We’re introduced to this idea in a bravura opening sequence set to Bowie’s “Space Oddity” as we see Alpha accrete around the International Space Station as more and more modules are added and visitor upon visitor are greeted by the stations crew – first humans from various nations, and then aliens, and then more aliens, each weirder and more striking than the last, each greeted with the same welcoming handshake. It’s a really wonderful bit of visual storytelling, an unmistakable statement of thematic intent, and – unfortunately – the high point of the film.
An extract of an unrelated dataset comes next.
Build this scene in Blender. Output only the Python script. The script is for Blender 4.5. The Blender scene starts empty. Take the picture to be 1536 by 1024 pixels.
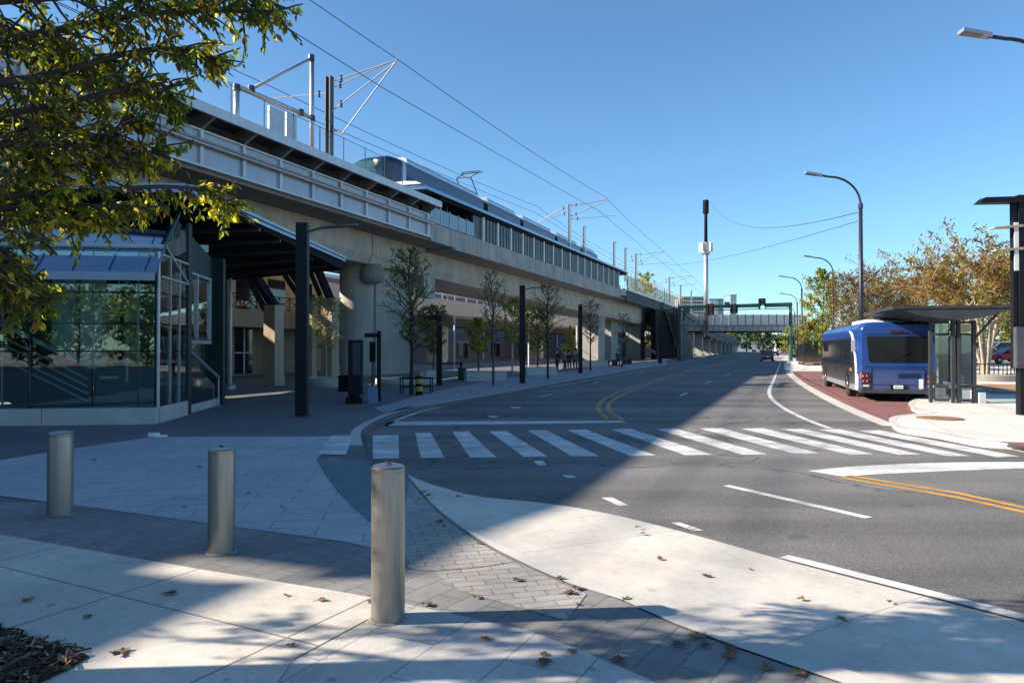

Then we meet our heroes, and realise that our journey through this wonderful universe is going to be guided by the rather fey Dane DeHaan trying his best to be a roguish space hero in the Han Solo/Star-Lord mold, which he is pretty much incapable of pulling off convincingly, plus Cara Delevigne struggling with the film’s weird sexual politics (Valerian keeps asking Laureline to marry him. We’re given no background on their relationship, so it’s hard to say whether this is meant to be romantic or straight up sexual harassment). The clunky dialogue doesn’t help – The Fifth Element was no great shakes in the repartee department, either, but an engaged and charismatic cast (remember when Bruce Willis was both those things?) elevated the material. Dan and Cara, whatever their other talents, don’t have the chops for that kind of heavy lifting.

Happily, their chief function isn’t really narrative, but rather scenic – they’re really just in this thing to give us a reason to bounce from set to set, to setpiece to setpiece, and if you’re willing to ignore the rote plot and regrettable attempts at banter, you’re in for a heck of a time. As a filmmaker, Besson remains an almost unparalleled visual stylist, and he’s operating at the absolute apex of his abilities here. There are moments in this film that are simply jaw-dropping: a beautiful beach world populated by what are essentially alien supermodels, a sprawling alien bazaar that exists in a parallel dimension, a sewer system so vast it hosts a population of leviathans, a madcap foot chase through a number of truly alien and amazing neighbouring environments in the teeming space station, and on and on. You can feel Besson’s gleeful desperation to throw as much colour and spectacle at us as he can, all but screaming “Look at this! And this! And this!” It’s intoxicating.

That the film doesn’t work as a whole is almost besides the point, it’s just so much fun to look at. Ignore the plot and drink in the moments – that way you get to enjoy Ethan Hawke’s space cowboy pimp and Rihanna’s shapeshifting alien dancing girl without worrying about why we’ve stopped the movie to spend time with them. Think of it not so much as a movie but a slideshow of someone’s holiday in Luc Besson’s teenage brain. Indeed, I would pay cash money to see the entire project re-cut as a mockumentary travelogue of Alpha – something along those lines might be the thing’s optimal form.

Valerian is unarguably a very flawed film, but not fatally so – what it does well, it does better than anything else that’s come along in a good while. As an unbridled, madcap explosion of colour and imagination, it’s unbeatable. Just imagine what could have been if its narrative verve matched its visual grandeur.